Buying a Kate Spade handbag was a coming-of-age ritual for a generation of American women. The designer created an accessories empire that helped define the look of an era. The purses she made became a status symbol and a token of adulthood.

Ms. Spade, who was found dead Tuesday in what police characterized as a suicide by hanging, worked as an editor before making the leap to designing, constructed her first sketches from paper and Scotch tape. She would come to attach her name to a bounty of products, and ideas: home goods and china and towels and so much else, all of it poised atop the thin line between accessibility and luxury.

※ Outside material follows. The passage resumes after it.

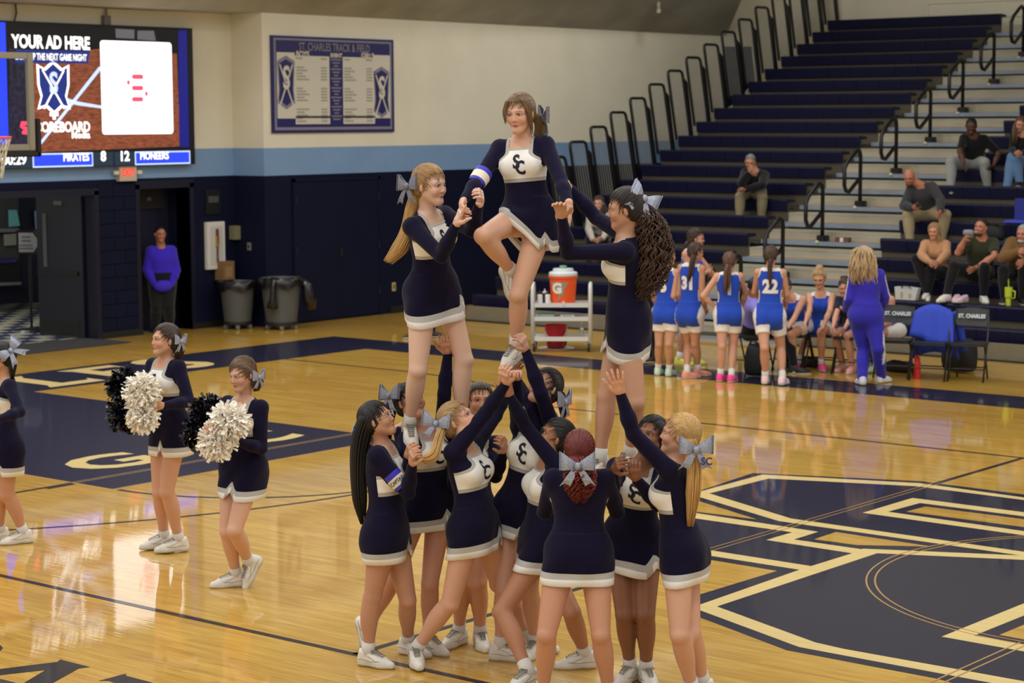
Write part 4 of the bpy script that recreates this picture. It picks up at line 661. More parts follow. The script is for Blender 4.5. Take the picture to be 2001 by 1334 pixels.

One of the first of a wave of American women contemporary designers who emerged in the 1990s, she built a brand on the appeal of clothes and accessories that made shoppers smile. She embodied her own aesthetic, with her proto-1960s bouffant, nerd glasses and playful grin. Beneath that image was a business mind that understood the opportunities in building a lifestyle brand, almost before the term officially existed.

Her name became a shorthand for the cute, clever bags that were an instant hit with cosmopolitan women in the early stages of their careers and, later, young girls — status symbols of a more attainable, all-American sort than a Fendi clutch or Chanel bag. Ms. Spade became the very visible face of her brand and paved the way for female lifestyle designers like Tory Burch or Jenna Lyons of J Crew.